### WHAT THE TASK ASKS
Return all the data, word for word.

* begin *

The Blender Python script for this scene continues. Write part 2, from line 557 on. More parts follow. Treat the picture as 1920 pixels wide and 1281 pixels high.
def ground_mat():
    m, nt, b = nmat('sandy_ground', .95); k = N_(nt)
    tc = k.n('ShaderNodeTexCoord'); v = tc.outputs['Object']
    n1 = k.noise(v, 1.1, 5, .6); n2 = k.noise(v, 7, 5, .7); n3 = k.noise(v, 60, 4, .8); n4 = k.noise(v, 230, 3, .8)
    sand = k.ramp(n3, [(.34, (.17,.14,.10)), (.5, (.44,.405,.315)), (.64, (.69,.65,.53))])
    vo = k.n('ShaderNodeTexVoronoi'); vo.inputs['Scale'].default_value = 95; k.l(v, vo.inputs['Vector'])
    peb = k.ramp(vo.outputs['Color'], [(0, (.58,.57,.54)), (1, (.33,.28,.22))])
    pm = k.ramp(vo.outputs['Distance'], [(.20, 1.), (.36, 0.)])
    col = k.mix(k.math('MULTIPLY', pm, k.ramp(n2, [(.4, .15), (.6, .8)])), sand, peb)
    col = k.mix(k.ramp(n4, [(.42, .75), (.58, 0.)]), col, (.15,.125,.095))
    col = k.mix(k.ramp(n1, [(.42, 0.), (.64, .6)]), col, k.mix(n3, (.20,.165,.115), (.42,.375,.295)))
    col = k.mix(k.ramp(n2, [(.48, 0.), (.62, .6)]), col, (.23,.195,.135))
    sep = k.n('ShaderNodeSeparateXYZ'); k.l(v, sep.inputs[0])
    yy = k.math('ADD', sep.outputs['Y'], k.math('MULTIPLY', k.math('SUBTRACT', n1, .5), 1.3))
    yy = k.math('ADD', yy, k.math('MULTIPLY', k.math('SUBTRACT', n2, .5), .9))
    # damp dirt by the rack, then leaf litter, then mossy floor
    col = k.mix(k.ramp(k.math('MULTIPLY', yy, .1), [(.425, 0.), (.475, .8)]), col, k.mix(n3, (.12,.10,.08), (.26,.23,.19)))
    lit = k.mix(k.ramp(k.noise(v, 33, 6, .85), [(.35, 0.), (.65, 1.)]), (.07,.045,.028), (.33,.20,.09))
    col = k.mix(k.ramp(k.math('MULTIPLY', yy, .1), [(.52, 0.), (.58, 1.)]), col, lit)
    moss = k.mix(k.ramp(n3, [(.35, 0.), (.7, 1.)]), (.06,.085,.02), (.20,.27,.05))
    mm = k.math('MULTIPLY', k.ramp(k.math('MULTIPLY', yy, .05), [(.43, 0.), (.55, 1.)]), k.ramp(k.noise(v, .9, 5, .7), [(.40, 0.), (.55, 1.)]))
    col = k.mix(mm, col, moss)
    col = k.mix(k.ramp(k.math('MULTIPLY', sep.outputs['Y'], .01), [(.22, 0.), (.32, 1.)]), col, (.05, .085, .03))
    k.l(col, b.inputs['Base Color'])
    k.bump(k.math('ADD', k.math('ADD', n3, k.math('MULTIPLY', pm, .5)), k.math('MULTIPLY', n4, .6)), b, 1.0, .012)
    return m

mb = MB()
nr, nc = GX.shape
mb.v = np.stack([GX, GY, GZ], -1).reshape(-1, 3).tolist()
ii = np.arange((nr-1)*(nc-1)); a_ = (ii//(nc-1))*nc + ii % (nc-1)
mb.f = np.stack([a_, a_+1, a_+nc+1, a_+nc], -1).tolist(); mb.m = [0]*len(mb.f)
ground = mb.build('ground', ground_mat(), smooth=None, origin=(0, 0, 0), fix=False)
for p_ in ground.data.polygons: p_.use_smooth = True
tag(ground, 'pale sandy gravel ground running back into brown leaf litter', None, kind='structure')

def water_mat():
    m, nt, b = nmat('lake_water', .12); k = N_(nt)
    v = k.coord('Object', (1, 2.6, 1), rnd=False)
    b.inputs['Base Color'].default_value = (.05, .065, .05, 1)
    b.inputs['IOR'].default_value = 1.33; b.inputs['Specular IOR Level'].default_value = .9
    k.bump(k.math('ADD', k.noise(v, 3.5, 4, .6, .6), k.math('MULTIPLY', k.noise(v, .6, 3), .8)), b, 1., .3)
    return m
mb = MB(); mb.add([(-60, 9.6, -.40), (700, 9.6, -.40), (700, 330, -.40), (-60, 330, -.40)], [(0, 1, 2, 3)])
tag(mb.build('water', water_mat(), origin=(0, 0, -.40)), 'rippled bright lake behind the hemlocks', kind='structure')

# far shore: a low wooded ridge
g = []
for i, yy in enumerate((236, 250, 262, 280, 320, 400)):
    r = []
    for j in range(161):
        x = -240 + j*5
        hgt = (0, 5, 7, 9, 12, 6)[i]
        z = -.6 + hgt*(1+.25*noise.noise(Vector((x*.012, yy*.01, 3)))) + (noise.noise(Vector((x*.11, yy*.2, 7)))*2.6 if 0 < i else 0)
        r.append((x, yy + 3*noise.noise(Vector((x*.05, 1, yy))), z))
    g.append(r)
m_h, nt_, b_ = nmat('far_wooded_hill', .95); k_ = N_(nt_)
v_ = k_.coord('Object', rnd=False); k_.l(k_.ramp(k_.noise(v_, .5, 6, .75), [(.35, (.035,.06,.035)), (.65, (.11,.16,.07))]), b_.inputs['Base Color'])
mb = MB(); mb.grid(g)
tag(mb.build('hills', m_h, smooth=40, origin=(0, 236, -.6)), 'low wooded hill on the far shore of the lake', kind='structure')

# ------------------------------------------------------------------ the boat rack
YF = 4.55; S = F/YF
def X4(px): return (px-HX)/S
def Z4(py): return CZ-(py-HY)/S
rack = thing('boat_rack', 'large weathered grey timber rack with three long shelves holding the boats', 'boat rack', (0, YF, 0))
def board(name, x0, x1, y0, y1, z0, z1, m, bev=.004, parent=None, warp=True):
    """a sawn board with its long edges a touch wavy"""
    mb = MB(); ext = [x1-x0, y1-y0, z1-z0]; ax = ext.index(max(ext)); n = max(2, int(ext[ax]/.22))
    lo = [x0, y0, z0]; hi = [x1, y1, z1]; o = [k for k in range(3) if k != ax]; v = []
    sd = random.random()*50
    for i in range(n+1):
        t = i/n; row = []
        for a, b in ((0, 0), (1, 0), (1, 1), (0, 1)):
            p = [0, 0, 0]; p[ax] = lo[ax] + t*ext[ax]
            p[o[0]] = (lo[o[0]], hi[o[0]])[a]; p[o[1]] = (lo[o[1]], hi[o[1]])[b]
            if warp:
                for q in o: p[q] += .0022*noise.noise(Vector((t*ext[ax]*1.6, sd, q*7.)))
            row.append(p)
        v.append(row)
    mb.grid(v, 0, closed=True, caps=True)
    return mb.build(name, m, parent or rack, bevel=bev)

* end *

### RESPONSE TO THIS TASK
The Blender Python script for this scene continues. Write part 2, from line 557 on. More parts follow. Treat the picture as 1920 pixels wide and 1281 pixels high.
def ground_mat():
    m, nt, b = nmat('sandy_ground', .95); k = N_(nt)
    tc = k.n('ShaderNodeTexCoord'); v = tc.outputs['Object']
    n1 = k.noise(v, 1.1, 5, .6); n2 = k.noise(v, 7, 5, .7); n3 = k.noise(v, 60, 4, .8); n4 = k.noise(v, 230, 3, .8)
    sand = k.ramp(n3, [(.34, (.17,.14,.10)), (.5, (.44,.405,.315)), (.64, (.69,.65,.53))])
    vo = k.n('ShaderNodeTexVoronoi'); vo.inputs['Scale'].default_value = 95; k.l(v, vo.inputs['Vector'])
    peb = k.ramp(vo.outputs['Color'], [(0, (.58,.57,.54)), (1, (.33,.28,.22))])
    pm = k.ramp(vo.outputs['Distance'], [(.20, 1.), (.36, 0.)])
    col = k.mix(k.math('MULTIPLY', pm, k.ramp(n2, [(.4, .15), (.6, .8)])), sand, peb)
    col = k.mix(k.ramp(n4, [(.42, .75), (.58, 0.)]), col, (.15,.125,.095))
    col = k.mix(k.ramp(n1, [(.42, 0.), (.64, .6)]), col, k.mix(n3, (.20,.165,.115), (.42,.375,.295)))
    col = k.mix(k.ramp(n2, [(.48, 0.), (.62, .6)]), col, (.23,.195,.135))
    sep = k.n('ShaderNodeSeparateXYZ'); k.l(v, sep.inputs[0])
    yy = k.math('ADD', sep.outputs['Y'], k.math('MULTIPLY', k.math('SUBTRACT', n1, .5), 1.3))
    yy = k.math('ADD', yy, k.math('MULTIPLY', k.math('SUBTRACT', n2, .5), .9))
    # damp dirt by the rack, then leaf litter, then mossy floor
    col = k.mix(k.ramp(k.math('MULTIPLY', yy, .1), [(.425, 0.), (.475, .8)]), col, k.mix(n3, (.12,.10,.08), (.26,.23,.19)))
    lit = k.mix(k.ramp(k.noise(v, 33, 6, .85), [(.35, 0.), (.65, 1.)]), (.07,.045,.028), (.33,.20,.09))
    col = k.mix(k.ramp(k.math('MULTIPLY', yy, .1), [(.52, 0.), (.58, 1.)]), col, lit)
    moss = k.mix(k.ramp(n3, [(.35, 0.), (.7, 1.)]), (.06,.085,.02), (.20,.27,.05))
    mm = k.math('MULTIPLY', k.ramp(k.math('MULTIPLY', yy, .05), [(.43, 0.), (.55, 1.)]), k.ramp(k.noise(v, .9, 5, .7), [(.40, 0.), (.55, 1.)]))
    col = k.mix(mm, col, moss)
    col = k.mix(k.ramp(k.math('MULTIPLY', sep.outputs['Y'], .01), [(.22, 0.), (.32, 1.)]), col, (.05, .085, .03))
    k.l(col, b.inputs['Base Color'])
    k.bump(k.math('ADD', k.math('ADD', n3, k.math('MULTIPLY', pm, .5)), k.math('MULTIPLY', n4, .6)), b, 1.0, .012)
    return m

mb = MB()
nr, nc = GX.shape
mb.v = np.stack([GX, GY, GZ], -1).reshape(-1, 3).tolist()
ii = np.arange((nr-1)*(nc-1)); a_ = (ii//(nc-1))*nc + ii % (nc-1)
mb.f = np.stack([a_, a_+1, a_+nc+1, a_+nc], -1).tolist(); mb.m = [0]*len(mb.f)
ground = mb.build('ground', ground_mat(), smooth=None, origin=(0, 0, 0), fix=False)
for p_ in ground.data.polygons: p_.use_smooth = True
tag(ground, 'pale sandy gravel ground running back into brown leaf litter', None, kind='structure')

def water_mat():
    m, nt, b = nmat('lake_water', .12); k = N_(nt)
    v = k.coord('Object', (1, 2.6, 1), rnd=False)
    b.inputs['Base Color'].default_value = (.05, .065, .05, 1)
    b.inputs['IOR'].default_value = 1.33; b.inputs['Specular IOR Level'].default_value = .9
    k.bump(k.math('ADD', k.noise(v, 3.5, 4, .6, .6), k.math('MULTIPLY', k.noise(v, .6, 3), .8)), b, 1., .3)
    return m
mb = MB(); mb.add([(-60, 9.6, -.40), (700, 9.6, -.40), (700, 330, -.40), (-60, 330, -.40)], [(0, 1, 2, 3)])
tag(mb.build('water', water_mat(), origin=(0, 0, -.40)), 'rippled bright lake behind the hemlocks', kind='structure')

# far shore: a low wooded ridge
g = []
for i, yy in enumerate((236, 250, 262, 280, 320, 400)):
    r = []
    for j in range(161):
        x = -240 + j*5
        hgt = (0, 5, 7, 9, 12, 6)[i]
        z = -.6 + hgt*(1+.25*noise.noise(Vector((x*.012, yy*.01, 3)))) + (noise.noise(Vector((x*.11, yy*.2, 7)))*2.6 if 0 < i else 0)
        r.append((x, yy + 3*noise.noise(Vector((x*.05, 1, yy))), z))
    g.append(r)
m_h, nt_, b_ = nmat('far_wooded_hill', .95); k_ = N_(nt_)
v_ = k_.coord('Object', rnd=False); k_.l(k_.ramp(k_.noise(v_, .5, 6, .75), [(.35, (.035,.06,.035)), (.65, (.11,.16,.07))]), b_.inputs['Base Color'])
mb = MB(); mb.grid(g)
tag(mb.build('hills', m_h, smooth=40, origin=(0, 236, -.6)), 'low wooded hill on the far shore of the lake', kind='structure')

# ------------------------------------------------------------------ the boat rack
YF = 4.55; S = F/YF
def X4(px): return (px-HX)/S
def Z4(py): return CZ-(py-HY)/S
rack = thing('boat_rack', 'large weathered grey timber rack with three long shelves holding the boats', 'boat rack', (0, YF, 0))
def board(name, x0, x1, y0, y1, z0, z1, m, bev=.004, parent=None, warp=True):
    """a sawn board with its long edges a touch wavy"""
    mb = MB(); ext = [x1-x0, y1-y0, z1-z0]; ax = ext.index(max(ext)); n = max(2, int(ext[ax]/.22))
    lo = [x0, y0, z0]; hi = [x1, y1, z1]; o = [k for k in range(3) if k != ax]; v = []
    sd = random.random()*50
    for i in range(n+1):
        t = i/n; row = []
        for a, b in ((0, 0), (1, 0), (1, 1), (0, 1)):
            p = [0, 0, 0]; p[ax] = lo[ax] + t*ext[ax]
            p[o[0]] = (lo[o[0]], hi[o[0]])[a]; p[o[1]] = (lo[o[1]], hi[o[1]])[b]
            if warp:
                for q in o: p[q] += .0022*noise.noise(Vector((t*ext[ax]*1.6, sd, q*7.)))
            row.append(p)
        v.append(row)
    mb.grid(v, 0, closed=True, caps=True)
    return mb.build(name, m, parent or rack, bevel=bev)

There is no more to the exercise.